INSTRUCTION:
Only a number is wanted: the count of lines in this listing that contain "scene".

SOURCE DATA:
····················

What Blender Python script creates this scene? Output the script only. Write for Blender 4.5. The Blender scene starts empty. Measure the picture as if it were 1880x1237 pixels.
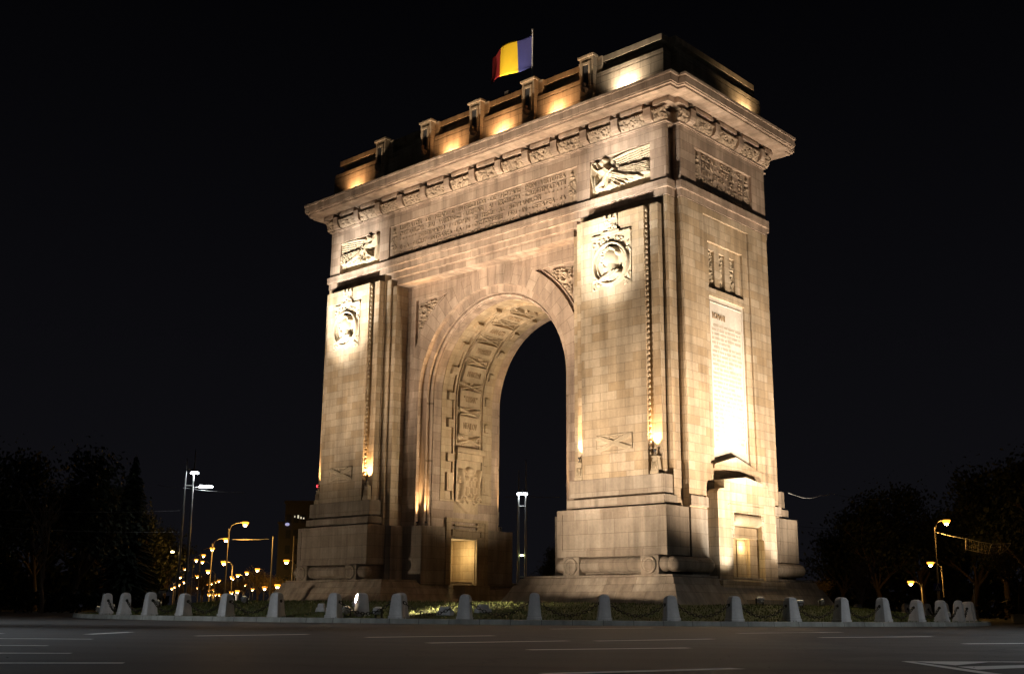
import bpy, math, random
import numpy as np
from mathutils import Vector, Matrix
R_ = math.radians
S = bpy.context.scene
COL = S.collection
random.seed(7)

# ------------------------------------------------------------------ camera
CAM = Vector((39.752, -44.445, 0.45))
FW = Vector((-0.65994764, 0.71360269, 0.23503258))
RT = Vector((0.73553295, 0.67743588, 0.00848038))
UP = Vector((0.15316788, -0.17847081, 0.9719505))
FPX = 2074.773
cd = bpy.data.cameras.new('camera'); cam = bpy.data.objects.new('camera', cd); COL.objects.link(cam)
cd.sensor_width = 36; cd.lens = FPX / 1880 * 36; cd.clip_start = 0.05; cd.clip_end = 5000
cam.matrix_world = Matrix(((RT.x, UP.x, -FW.x, CAM.x), (RT.y, UP.y, -FW.y, CAM.y), (RT.z, UP.z, -FW.z, CAM.z), (0, 0, 0, 1)))
S.camera = cam

# ------------------------------------------------------------------ night sky (no sun, no moon)
W = bpy.data.worlds.new('World'); S.world = W; W.use_nodes = True
nt = W.node_tree; nt.nodes.clear()
geo = nt.nodes.new('ShaderNodeTexCoord'); sep = nt.nodes.new('ShaderNodeSeparateXYZ')
ramp = nt.nodes.new('ShaderNodeValToRGB'); bg = nt.nodes.new('ShaderNodeBackground'); wo = nt.nodes.new('ShaderNodeOutputWorld')
nt.links.new(geo.outputs['Generated'], sep.inputs[0]); nt.links.new(sep.outputs['Z'], ramp.inputs[0])
nt.links.new(ramp.outputs[0], bg.inputs[0]); nt.links.new(bg.outputs[0], wo.inputs[0])
ramp.color_ramp.elements[0].position = 0.0; ramp.color_ramp.elements[0].color = (0.0045, 0.0044, 0.0058, 1)
ramp.color_ramp.elements[1].position = 0.5; ramp.color_ramp.elements[1].color = (0.0009, 0.0009, 0.0013, 1)
bg.inputs[1].default_value = 1.0
S.view_settings.view_transform = 'Standard'; S.view_settings.look = 'None'
S.view_settings.exposure = 0.22; S.view_settings.gamma = 1.0
S.cycles.max_bounces = 6; S.cycles.diffuse_bounces = 4
S.cycles.sample_clamp_indirect = 4.0

WARM = (1.0, 0.785, 0.575); AMBER = (1.0, 0.55, 0.26); NEUT = (1.0, 0.87, 0.72); SODIUM = (1.0, 0.50, 0.10); NEUT2 = (1.0, 0.92, 0.80); COOL = (0.86, 0.93, 1.0)

# ------------------------------------------------------------------ materials
def new_mat(name):
    m = bpy.data.materials.new(name); m.use_nodes = True
    n = m.node_tree.nodes; b = n['Principled BSDF']
    return m, m.node_tree, b
def nd(t, typ, **kw):
    n = t.nodes.new(typ)
    for k, v in kw.items():
        setattr(n, k, v)
    return n
def stone(name, c1, c2, mortar, bw=0.92, rh=0.40, msize=0.010, brick=True, rough=0.85, stain=0.35, bump=0.25):
    m, t, b = new_mat(name); L = t.links
    tc = nd(t, 'ShaderNodeTexCoord')
    noi = nd(t, 'ShaderNodeTexNoise'); noi.inputs['Scale'].default_value = 0.55; noi.inputs['Detail'].default_value = 6
    fine = nd(t, 'ShaderNodeTexNoise'); fine.inputs['Scale'].default_value = 9; fine.inputs['Detail'].default_value = 5; fine.inputs['Roughness'].default_value = 0.65
    L.new(tc.outputs['Object'], noi.inputs['Vector']); L.new(tc.outputs['Object'], fine.inputs['Vector'])
    if brick:
        br = nd(t, 'ShaderNodeTexBrick'); br.offset = 0.5; br.squash = 1.0
        br.inputs['Scale'].default_value = 1.0; br.inputs['Brick Width'].default_value = bw; br.inputs['Row Height'].default_value = rh
        br.inputs['Mortar Size'].default_value = msize; br.inputs['Mortar Smooth'].default_value = 0.3; br.inputs['Bias'].default_value = -0.1
        br.inputs['Color1'].default_value = (*c1, 1); br.inputs['Color2'].default_value = (*c2, 1); br.inputs['Mortar'].default_value = (*mortar, 1)
        L.new(tc.outputs['UV'], br.inputs['Vector']); col = br.outputs['Color']
    else:
        mx = nd(t, 'ShaderNodeMix', data_type='RGBA'); mx.inputs[6].default_value = (*c1, 1); mx.inputs[7].default_value = (*c2, 1)
        L.new(noi.outputs['Fac'], mx.inputs[0]); col = mx.outputs[2]
    # weathering: large soft stains plus vertical run-off streaks
    mp = nd(t, 'ShaderNodeMapping'); mp.inputs['Scale'].default_value = (2.2, 2.2, 0.18)
    L.new(tc.outputs['Object'], mp.inputs[0])
    st = nd(t, 'ShaderNodeTexNoise'); st.inputs['Scale'].default_value = 1.3; st.inputs['Detail'].default_value = 5
    L.new(mp.outputs[0], st.inputs['Vector'])
    r1 = nd(t, 'ShaderNodeMapRange'); r1.inputs['From Min'].default_value = 0.35; r1.inputs['From Max'].default_value = 0.75
    r1.inputs['To Min'].default_value = 1.0 + stain * 0.15; r1.inputs['To Max'].default_value = 1.0 - stain * 0.8
    L.new(st.outputs['Fac'], r1.inputs[0])
    r2 = nd(t, 'ShaderNodeMapRange'); r2.inputs['From Min'].default_value = 0.3; r2.inputs['From Max'].default_value = 0.7
    r2.inputs['To Min'].default_value = 1.12; r2.inputs['To Max'].default_value = 1.0 - stain * 0.6
    L.new(noi.outputs['Fac'], r2.inputs[0])
    r3 = nd(t, 'ShaderNodeMapRange'); r3.inputs['From Min'].default_value = 0.3; r3.inputs['From Max'].default_value = 0.7
    r3.inputs['To Min'].default_value = 0.90; r3.inputs['To Max'].default_value = 1.08
    L.new(fine.outputs['Fac'], r3.inputs[0])
    a = nd(t, 'ShaderNodeMath', operation='MULTIPLY'); L.new(r1.outputs[0], a.inputs[0]); L.new(r2.outputs[0], a.inputs[1])
    a2 = nd(t, 'ShaderNodeMath', operation='MULTIPLY'); L.new(a.outputs[0], a2.inputs[0]); L.new(r3.outputs[0], a2.inputs[1])
    vm = nd(t, 'ShaderNodeVectorMath', operation='SCALE'); L.new(col, vm.inputs[0]); L.new(a2.outputs[0], vm.inputs['Scale'])
    L.new(vm.outputs[0], b.inputs['Base Color']); b.inputs['Roughness'].default_value = rough
    b.inputs['Specular IOR Level'].default_value = 0.25
    bp = nd(t, 'ShaderNodeBump'); bp.inputs['Strength'].default_value = bump; bp.inputs['Distance'].default_value = 0.02
    if brick:
        sb = nd(t, 'ShaderNodeMath', operation='SUBTRACT'); L.new(fine.outputs['Fac'], sb.inputs[0]); L.new(br.outputs['Fac'], sb.inputs[1])
        L.new(sb.outputs[0], bp.inputs['Height'])
    else:
        L.new(fine.outputs['Fac'], bp.inputs['Height'])
    L.new(bp.outputs[0], b.inputs['Normal'])
    return m
def plain(name, c, rough=0.6, metal=0.0, var=0.15, scale=8.0):
    m, t, b = new_mat(name); L = t.links
    tc = nd(t, 'ShaderNodeTexCoord'); n = nd(t, 'ShaderNodeTexNoise'); n.inputs['Scale'].default_value = scale; n.inputs['Detail'].default_value = 4
    L.new(tc.outputs['Object'], n.inputs['Vector'])
    mx = nd(t, 'ShaderNodeMix', data_type='RGBA')
    mx.inputs[6].default_value = (*[x * (1 - var) for x in c], 1); mx.inputs[7].default_value = (*[min(1, x * (1 + var)) for x in c], 1)
    L.new(n.outputs['Fac'], mx.inputs[0]); L.new(mx.outputs[2], b.inputs['Base Color'])
    b.inputs['Roughness'].default_value = rough; b.inputs['Metallic'].default_value = metal
    return m
def glow(name, c, s):
    m, t, b = new_mat(name)
    b.inputs['Base Color'].default_value = (*c, 1); b.inputs['Emission Color'].default_value = (*c, 1); b.inputs['Emission Strength'].default_value = s
    return m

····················

RESPONSE BELOW:
2